When you can achieve that this character has sex this way and it makes sense for them, then you’ve written a good scene. That has to include not simply passion, naked bodies, penetration—-but sometimes clothing, bindings, the setting, their drama and trauma, their confusion and the other person’s obliviousness or joy at exploiting someone, the singular or mutual anxiety alongside the physical descriptions.
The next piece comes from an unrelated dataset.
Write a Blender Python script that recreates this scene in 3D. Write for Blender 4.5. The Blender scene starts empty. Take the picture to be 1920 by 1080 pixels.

I also find that incongruity, people being at different speeds and modalities is optimal in descriptions because that is often reality.

  • Why Maya is having sex with Worthington is different from when they start to months later.
  • How Free has sex with the first adult he’s attracted to and seduces is different than how he exploits and uses Carlos, who thinks because he’s older, he’s in control.
  • How Free has sex with his wife and male lover separately and when together and why he wants a trio-marriage is different than the sex games he plays with his mother.

Those complexities are how one writes new, fresh erotic scenes. The idea of the why not simply the what and how.